Traditional and Simplified Han in UTS 39

Phake Nick via Unicode unicode at unicode.org
Wed Dec 27 16:20:10 CST 2017


2017年12月28日 上午5:34 於 "Karl Williamson via Unicode" <unicode at unicode.org> 寫道:
>
> In UTS 39, it says, that optionally,
>
> "Mark Chinese strings as “mixed script” if they contain both simplified
(S) and traditional (T) Chinese characters, using the Unihan data in the
Unicode Character Database [UCD].
>
> "The criterion can only be applied if the language of the string is known
to be Chinese."
>
> What does it mean for the language to "be known to be Chinese"?
As in, the string is written in Chinese language, not Japanese language,
not old Korean/Vietnamese text that use Chinese character, nor any other
languages that use Chinese characters.
According to my knowledge, some Chinese dialects/variants also use both
Simplified and Traditional characters together with different etymology and
that probably shouldn't be considered as mixed script too, although they
aren't really common and is not mentioned in the UTS either.

> Is this something algorithmically determinable, or does it come from
information about the input text that comes from outside the UCD?
>
> The example given shows some Hirigana in the text.  That clearly
indicates the language isn't Chinese.  So in this example we can
algorithmically rule out that its Chinese.
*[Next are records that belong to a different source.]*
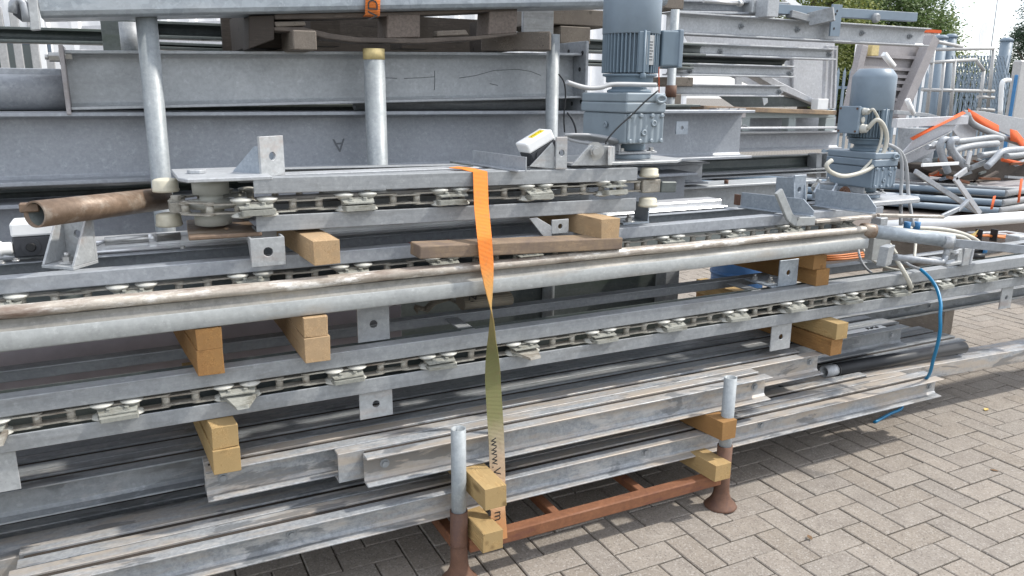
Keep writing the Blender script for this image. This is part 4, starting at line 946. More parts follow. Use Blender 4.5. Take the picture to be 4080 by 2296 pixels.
mt1, B1, c1, d1, s1 = gear_motor('large blue grey gear motor with name plate, its top cut off by the photo edge', gm1, rad(-6), ('motor', 'motor_body', 'motor_pale'), .935)
a = rad(-84); d = V((math.cos(a), math.sin(a), 0)); s_ = V((-d.y, d.x, 0)); m = MB(); m.obox(B1+d*.114+V((0, 0, .418)), s_*.018, d*.0015, V((0, 0, .055))); npl = m.build('name_plate', M['bracket'], mt1)
m = MB()
for k in range(7): m.obox(B1+d*.1158+V((0, 0, .382+k*.011))+s_*(.002 if k % 2 else -.001), s_*(.012-.002*(k % 3)), d*.0004, V((0, 0, .0018)))
m.build('lettering', M['darkgrey'], npl)
gm2 = V((3.10, 2.53, 1.063))
mp = MB(); mp.poly([(2.95, 2.37, 1.0415), (3.30, 2.37, 1.0415), (3.36, 2.42, 1.0415), (3.36, 2.68, 1.0415), (2.95, 2.68, 1.0415)], (0, 0, 1), .021); mp.build('motor_plate', M['zinc_bright'], ut, .003)
mt2, B2, c2, d2, s2 = gear_motor('blue gear motor with white cable glands at the right end of the upper track', gm2, rad(187), ('motor', 'motor_body', 'motor'), .82)
# glands and plug on the side of the terminal box facing right
for z, r in ((.045, .016), (-.045, .021)):
    m = MB(); c = c2+s2*.058+V((0, 0, z))+d2*.01; m.lathe(c, [(r*1.25, 0), (r*1.25, .008), (r*1.1, .009), (r*1.1, .028), (r*.7, .036)], 12, s2); m.build('gland', M['wheel_white'], mt2)
m = MB(); m.lathe(c2+s2*.058+d2*.012, [(.017, 0), (.017, .006), (.014, .008)], 18, s2); m.build('plug', M['wheel_white'], mt2)
mt1.scale = (.935,)*3; mt2.scale = (.82,)*3
g1, g2 = [gm2+(c2+s2*.095+V((0, 0, dz))+d2*.01-gm2)*.82 for dz in (.045, -.045)]
YB = g1.y
q = lambda pts, Y: [at(*T(2, 0, x, y), Y) for x, y in pts]
m = MB()
cable([g1]+q(((1440, 830), (1490, 930), (1500, 1040), (1450, 1180), (1340, 1300)), YB-.02), .006, 'cable_cream', 'thin pale cable curving down from the upper gland of the right motor', 8)
cable([g2]+q(((1465, 905), (1522, 960), (1540, 1060), (1500, 1180), (1400, 1280), (1230, 1330), (1120, 1300), (1085, 1250), (1125, 1210)), YB-.03), .0095, 'cable_cream', 'thick cream cable loop hanging from the lower gland of the right motor', 10)
cable(q(((1545, 1090), (1610, 1120), (1650, 1200), (1655, 1320), (1648, 1449)), 2.5)+[at(*T(2, 1, 1645, 250), 2.45)], .008, 'cable_grey', 'grey cable hanging right of the blue motor, left one')
cable(q(((1560, 1095), (1640, 1140), (1680, 1220), (1695, 1330), (1702, 1449)), 2.5)+[at(*T(2, 1, 1740, 260), 2.42)], .008, 'cable_grey', 'grey cable hanging right of the blue motor, right one')
for x in (1695, 1768):
    m = MB(); p = at(*T(2, 1, x, 250), 2.43); m.cyl(p-V((0, 0, .02)), p+V((0, 0, .015)), .016, 10); m.build('cable_gland', M['blue_plastic'], None, label='blue cable gland behind the pipe arm, %s of two' % ('left' if x < 1750 else 'right'), cat='cable gland', origin=p)
# cables round the left motor
q1 = lambda pts, Y: [at(*T(1, 0, x, y), Y) for x, y in pts]
cable(q1(((1700, 620), (1790, 650), (1870, 665), (1960, 660), (2030, 640), (2150, 637), (2280, 640), (2375, 642)), 2.39), .0085, 'cable_grey', 'grey cable with a free end wrapped round the neck of the left motor')
for k in range(5):
    dy = k*9; cable(q1(((2110, 1070+dy*.5), (2010, 1040+dy), (1880, 1020+dy*.6), (1760, 1020+dy*.9), (1690, 1022+dy), (1720, 1050+dy*.7), (1820, 1075+dy*.6), (1960, 1090+dy*.3), (2010, 1085)), 2.42+k*.012), .006, 'cable_grey', 'coil of grey cable between the tilted control box and the left motor') if k == 0 else None
cb = MB()
for k in range(5):
    dy = k*10; pts = q1(((2110, 1072+dy*.4), (1990, 1040+dy), (1860, 1018+dy*.8), (1750, 1016+dy*.9), (1685, 1020+dy*.6)), 2.41+k*.01); cb.tube(pts, .0055, 7)
cb.build('cable_bundle', M['cable_grey'], None, label='bundle of grey cables tied together left of the left motor', cat='cable bundle', origin=pts[2])
cable(q1(((2390, 685), (2290, 770), (2190, 870), (2090, 960), (2010, 1050), (1995, 1090)), 2.33), .003, 'black', 'black tie wire running across the left gearbox', 6, 'tie_wire', 'wire')
cable(q1(((1640, 560), (1680, 620), (1692, 720), (1680, 880), (1685, 1000)), 2.75), .003, 'black', 'thin black wire hanging beside the right rear post', 6, 'tie_wire', 'wire')
cable(q1(((1705, 850), (1740, 900), (1765, 960), (1772, 1010)), 2.75), .004, 'darkgrey', 'short dark wire behind the cable coil', 6, 'tie_wire', 'wire')

# ------------------------------------------------------------------ ratchet straps
def strap_mat(name, base, worn, aged=False):
    t = NT(name); v = t.coords(rnd=False)
    wv = t.new('ShaderNodeTexWave'); wv.wave_type = 'BANDS'; wv.bands_direction = 'Z'; wv.inputs['Scale'].default_value = 55; wv.inputs['Distortion'].default_value = .4; t.link(v, wv.inputs['Vector'])
    n = t.noise(v, 30, 4)
    col = t.mix(t.ramp(n, [(.4, 0), (.75, .6)]), base, worn)
    col = t.mix(t.math('MULTIPLY', wv.outputs[1], .35), col, tuple(x*.5 for x in base))
    t.bump(wv.outputs[1], .5, .002); return t.setp(col, .75, 0, .2)
def main_strap_mat():
    t = NT('orange_webbing_gone_green'); v = t.coords(rnd=False); sep = t.new('ShaderNodeSeparateXYZ'); t.link(v, sep.inputs[0])
    n = t.noise(v, 22, 5); h = t.math('ADD', sep.outputs['Z'], t.math('MULTIPLY', t.math('SUBTRACT', n, .5), .10))
    h = t.math('DIVIDE', t.math('SUBTRACT', h, .0), 1.3)
    col = t.ramp(h, [(.13, (.62, .30, .13)), (.2, (.55, .34, .2)), (.31, (.42, .34, .25)), (.40, (.19, .19, .085)), (.55, (.17, .17, .07)), (.63, (.36, .29, .12)), (.72, (.55, .27, .08)), (.78, (.75, .22, .04)), (.9, (.80, .24, .045))])
    wv = t.new('ShaderNodeTexWave'); wv.wave_type = 'BANDS'; wv.bands_direction = 'Z'; wv.inputs['Scale'].default_value = 80; wv.inputs['Distortion'].default_value = .3; t.link(v, wv.inputs['Vector'])
    col = t.mix(t.math('MULTIPLY', wv.outputs[1], .1), col, (.16, .09, .03))
    col = t.mix(t.ramp(t.noise(v, 60, 4), [(.5, 0), (.8, .5)]), col, (.2, .15, .08))
    t.bump(wv.outputs[1], .5, .002); return t.setp(col, .75, 0, .2)
M['strap'] = main_strap_mat(); M['strap_o'] = strap_mat('orange_webbing', (.78, .22, .05), (.55, .2, .08))
M['strap_worn'] = strap_mat('worn_beige_webbing', (.27, .24, .19), (.36, .3, .22)); M['strap_red'] = strap_mat('red_orange_webbing', (.72, .13, .04), (.5, .12, .05))
def ribbon(path, half, dirs, th=.0022):
    """path centres, dirs unit width vectors"""
    m = MB(); n = len(path); vs = []
    for k in range(n):
        p = V(path[k]); w_ = V(dirs[k]).normalized()*half; tn = (V(path[min(k+1, n-1)])-V(path[max(k-1, 0)])).normalized(); nn = tn.cross(w_).normalized()*th/2
        vs += [p-w_-nn, p+w_-nn, p+w_+nn, p-w_+nn]
    fs = []
    for k in range(n-1):
        for a_ in range(4): b_ = (a_+1) % 4; fs.append((4*k+a_, 4*k+b_, 4*k+4+b_, 4*k+4+a_))
    fs += [(0, 1, 2, 3), (4*n-4, 4*n-3, 4*n-2, 4*n-1)]
    m.add(vs, fs, True); return m
sp = thing('ratchet_strap', 'orange lashing strap faded to green, twisted once, tying down the whole front stack', 'lashing strap', (1.05, 2.05, 0))
Xs = at(1207, 440, 2.335).x
ctl = [atz(1140, 421, 1.2745), atz(1172, 424, 1.2745), at(1208, 433, 2.334), at(1211, 520, 2.27), at(1219, 600, 2.190), at(1224, 660, 2.178), at(1229, 710, 2.168), at(1238, 800, 2.158), at(1238, 850, 2.16), at(1240, 960, 2.14), at(1249, 1110, 2.075), at(1252, 1200, 2.05), at(1252, 1285, 2.01), at(1258, 1358, 2.009)]
ang = [35, 25, 0, 0, 4, 8, 30, 76, 92, 150, 168, 172, 176, 178]
path, dirs = [], []
for k in range(len(ctl)-1):
    for s in range(8):
        f = s/8; path.append(ctl[k].lerp(ctl[k+1], f)); a = rad(ang[k]+(ang[k+1]-ang[k])*f); dirs.append(V((math.cos(a), math.sin(a), 0)))
path.append(ctl[-1]); dirs.append(V((math.cos(rad(178)), math.sin(rad(178)), 0)))
o = ribbon(path, .0255, dirs).build('webbing', M['strap'], sp); o.data.set_sharp_from_angle(angle=rad(50))
c = (at(1246, 1150, 2.06)); c = at(1244, 1148, 2.052)
flat_text('www.V', .042, c+V((.001, -.004, 0)), V((.01, -.12, -1)), V((1, 0, 0)), M['blackmark'], sp, ext=.0003)
flat_text('m', .045, at(1254, 1298, 2.0035), V((0, 0, -1)), V((1, 0, 0)), M['blackmark'], sp, ext=.0003)
m = MB(); p = at(1232, 1292, 2.0045); m.obox(p, (.004, 0, 0), (0, .0005, 0), (0, 0, .009)); m.build('lettering', M['blackmark'], sp)
# strap over the pallet
s2p = thing('ratchet_strap', 'bright orange strap with black letters hanging over the old pallet at the top edge', 'lashing strap', at(938, 20, 2.9))
a, b = at(940, -70, 2.908), at(937, 38, 2.908)
ribbon([a, a.lerp(b, .5), b, b+V((0, .03, -.004))], .0275, [V((1, 0, 0))]*4).build('webbing', M['strap_o'], s2p)
flat_text('VDZ', .055, at(939, 12, 2.9055), V((0, 0, 1)), V((-1, 0, 0)), M['blackmark'], s2p, ext=.0003)
# rolled worn strap on the lower track
rs = thing('strap_roll', 'worn beige strap roll with black print lying behind the guide rail on the lower track', 'strap roll', atz(1225, 770, .752))
p0 = atz(*T(1, 1, 900, 890), .757); p1 = atz(*T(1, 1, 1270, 850), .757)
m = MB(); ax = (p1-p0).normalized(); sd = V((0, 0, 1)).cross(ax)
pth = [p0+V((0, 0, .026))+ax*.0]
prof = [(math.cos(a)*.05, .028+math.sin(a)*.026) for a in [math.pi*2*k/24 for k in range(24)]]
m.sweep(prof, p0, p1-ax*.005, smooth=True); m.build('roll', M['strap_worn'], rs)
m = MB(); m.sweep([(x*.8, .028+(y-.028)*.7) for x, y in prof], p1-ax*.0055, p1-ax*.0049); m.build('core', M['dark_steel'], rs)
flat_text('OZ', .04, p0+ax*.03-sd*.045+V((0, 0, .04)), V((0, -.3, 1)), -ax, M['blackmark'], rs)
q = [at(*T(1, 1, x, y), 2.62) for x, y in ((900, 850), (800, 800), (700, 830), (640, 890), (570, 870), (560, 900))]
ribbon(q, .02, [V((0, 1, .3))]*6).build('tail', M['strap_worn'], rs)

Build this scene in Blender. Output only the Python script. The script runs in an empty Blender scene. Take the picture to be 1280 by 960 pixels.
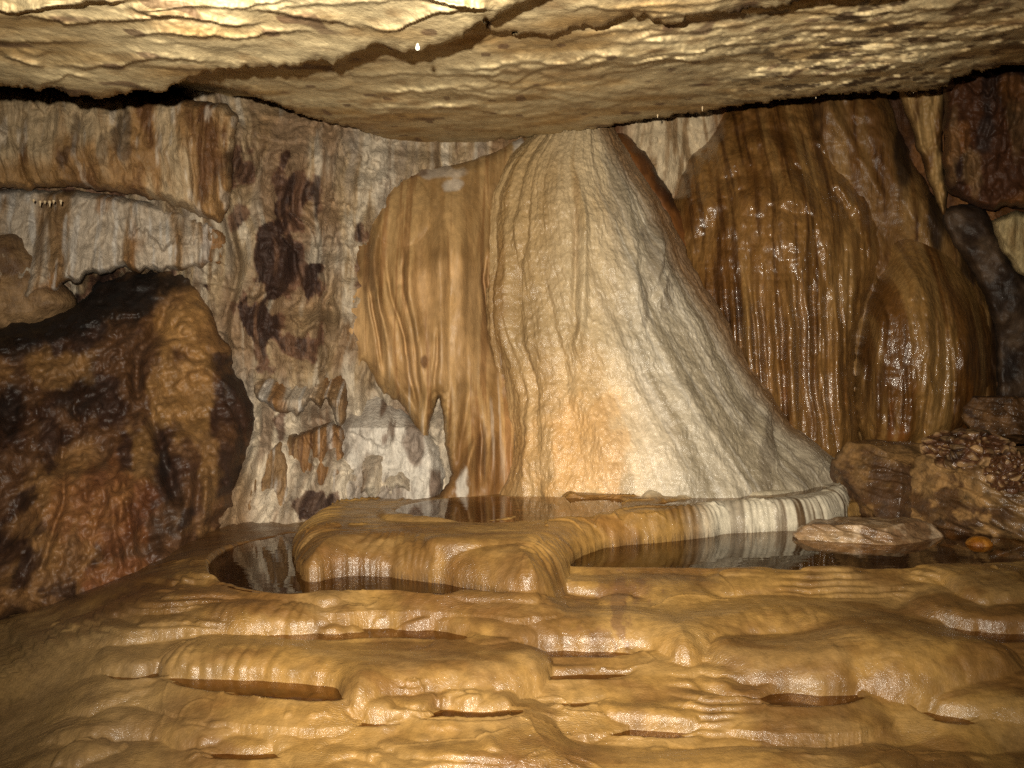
import bpy, math, numpy as np
C = bpy.context.scene
COL = C.collection
rng = np.random.RandomState(7)

# ------------------------------------------------------------------ camera model
F = 1204.0                      # focal length in pixels of a 1280 wide frame
CZ = 1.6                        # camera height
PITCH = math.atan(80.0 / F)     # looking slightly down
cp, sp_ = math.cos(PITCH), math.sin(PITCH)

def ray(px, py):
    """direction scaled so its y component is 1"""
    px = np.asarray(px, float); py = np.asarray(py, float)
    a = (px - 640) / F; c = -(py - 480) / F
    dy = cp + sp_ * c; dz = -sp_ + cp * c
    return a / dy, dz / dy

def at(px, py, Y):
    dx, dz = ray(px, py)
    return np.stack([dx * Y, np.broadcast_to(Y, np.shape(dx)) * 1.0, CZ + dz * Y], -1)

def on_plane(px, py, z):
    dx, dz = ray(px, py)
    Y = (z - CZ) / dz
    return dx * Y, Y

def to_px(x, Y, z):
    # inverse of ray
    a = x / Y; b = (z - CZ) / Y
    c = (b + sp_ / cp) / (1 - b * sp_ / cp)      # dz/dy -> c
    c = (b * cp + sp_) / (cp - b * sp_)
    dy = cp + sp_ * c
    return 640 + a * dy * F, 480 - c * F

# ------------------------------------------------------------------ noise
_perm = rng.permutation(256); _perm = np.concatenate([_perm, _perm, _perm])
_val = rng.rand(256) * 2 - 1
def noise(x, y, z=0.0, seed=0):
    x = np.asarray(x, float) + seed * 17.31; y = np.asarray(y, float) + seed * 5.77
    z = np.broadcast_to(np.asarray(z, float), x.shape) + seed * 3.1
    xi = np.floor(x).astype(np.int64); yi = np.floor(y).astype(np.int64); zi = np.floor(z).astype(np.int64)
    xf = x - xi; yf = y - yi; zf = z - zi
    u = xf * xf * xf * (xf * (xf * 6 - 15) + 10); v = yf * yf * yf * (yf * (yf * 6 - 15) + 10); w = zf * zf * zf * (zf * (zf * 6 - 15) + 10)
    xi &= 255; yi &= 255; zi &= 255
    def h(i, j, k):
        return _val[_perm[_perm[_perm[(xi + i) & 255] + ((yi + j) & 255)] + ((zi + k) & 255)]]
    a = h(0,0,0) * (1-u) + h(1,0,0) * u; b = h(0,1,0) * (1-u) + h(1,1,0) * u
    c = h(0,0,1) * (1-u) + h(1,0,1) * u; d = h(0,1,1) * (1-u) + h(1,1,1) * u
    return (a * (1-v) + b * v) * (1-w) + (c * (1-v) + d * v) * w

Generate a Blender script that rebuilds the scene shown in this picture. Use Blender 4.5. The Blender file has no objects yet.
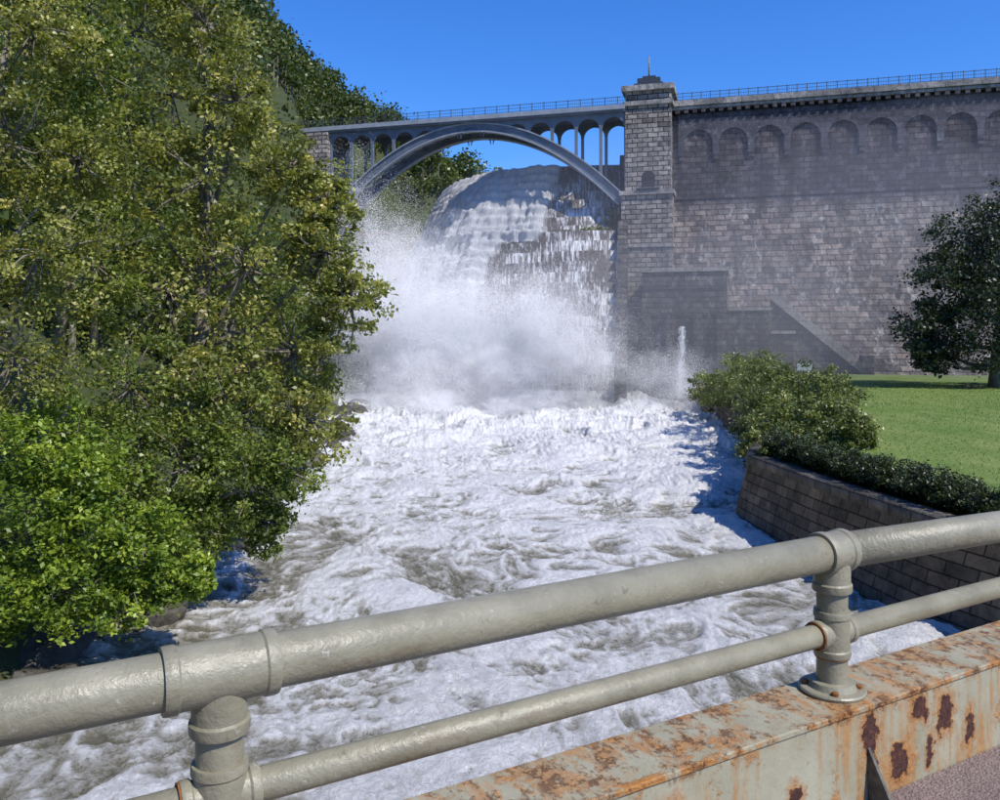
import bpy, math, bmesh, numpy as np
from mathutils import Vector, Matrix
rng = np.random.default_rng(7)
R = math.radians
scene = bpy.context.scene
scene.view_settings.view_transform = 'Standard'
scene.view_settings.look = 'None'
scene.view_settings.exposure = 0
sd=Vector((.76,-.65,0)).normalized(); EL=R(48)
sdir=Vector((sd.x*math.cos(EL),sd.y*math.cos(EL),math.sin(EL)))

# ------------------------------------------------------------------ noise
def _h(ix, iy, seed):
    n = (ix.astype(np.int64)*374761393 + iy.astype(np.int64)*668265263 + seed*974634777) & 0x7fffffff
    n = ((n ^ (n >> 13))*1274126177) & 0x7fffffff
    n = n ^ (n >> 16)
    return (n & 0xffff)/65535.0
def vnoise(x, y, seed=0):
    x0 = np.floor(x); y0 = np.floor(y); fx = x-x0; fy = y-y0
    fx = fx*fx*fx*(fx*(fx*6-15)+10); fy = fy*fy*fy*(fy*(fy*6-15)+10)
    a = _h(x0, y0, seed); b = _h(x0+1, y0, seed); c = _h(x0, y0+1, seed); d = _h(x0+1, y0+1, seed)
    return (a*(1-fx)+b*fx)*(1-fy)+(c*(1-fx)+d*fx)*fy
def fbm(x, y, o=4, seed=0):
    s = 0; a = .5; t = 0
    for i in range(o):
        s = s + a*vnoise(x, y, seed+i*17); t += a; a *= .5
        x, y = x*1.6-y*1.2+3.1, x*1.2+y*1.6+7.7
    return s/t
def ridged(x, y, o=4, seed=0):
    s = 0; a = .5; t = 0
    for i in range(o):
        s = s + a*(1-np.abs(2*vnoise(x, y, seed+i*13)-1)); t += a; a *= .55
        x, y = x*1.6-y*1.2+3.1, x*1.2+y*1.6+7.7
    return s/t
def sstep(a, b, x):
    t = np.clip((x-a)/(b-a), 0, 1); return t*t*(3-2*t)

# ------------------------------------------------------------------ helpers
def link(o, parent=None):
    scene.collection.objects.link(o)
    if parent: o.parent = parent
    return o
def empty(name, loc=(0,0,0), rotz=0):
    e = bpy.data.objects.new(name, None); e.location = loc; e.rotation_euler = (0,0,rotz)
    return link(e)
def make_mesh(name, V, F, mat=None, smooth=False, attrs=None, uv=None):
    V = np.asarray(V, dtype=np.float32); F = np.asarray(F, dtype=np.int32)
    k = F.shape[1]
    me = bpy.data.meshes.new(name)
    me.vertices.add(len(V)); me.vertices.foreach_set('co', V.ravel())
    me.loops.add(F.size); me.loops.foreach_set('vertex_index', F.ravel())
    me.polygons.add(len(F)); me.polygons.foreach_set('loop_start', np.arange(0, F.size, k, dtype=np.int32))
    try: me.polygons.foreach_set('loop_total', np.full(len(F), k, dtype=np.int32))
    except Exception: pass
    if smooth: me.polygons.foreach_set('use_smooth', np.ones(len(F), dtype=bool))
    if uv is not None:
        l = me.uv_layers.new(name='UVMap'); l.data.foreach_set('uv', np.asarray(uv, dtype=np.float32)[F.ravel()].ravel())
    me.update(calc_edges=True)
    for (an, dom, arr) in (attrs or []):
        a = me.attributes.new(an, 'FLOAT', dom); a.data.foreach_set('value', np.asarray(arr, dtype=np.float32))
    if mat: me.materials.append(mat)
    return me
def mesh_np(name, V, F, mat=None, parent=None, smooth=False, attrs=None, uv=None):
    return link(bpy.data.objects.new(name, make_mesh(name, V, F, mat, smooth, attrs, uv)), parent)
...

Usually when there are Japanese kana in the mix then the text would be
Japanese instead of Chinese. However the reverse is not necessarily true,
especially for a single word or short pharse, older styled text and such,
where a string with only Chinese characters can still be a Japanese text.

>
> And what does Chinese really mean here?
>
The written form of the (Mandarin) Chinese language?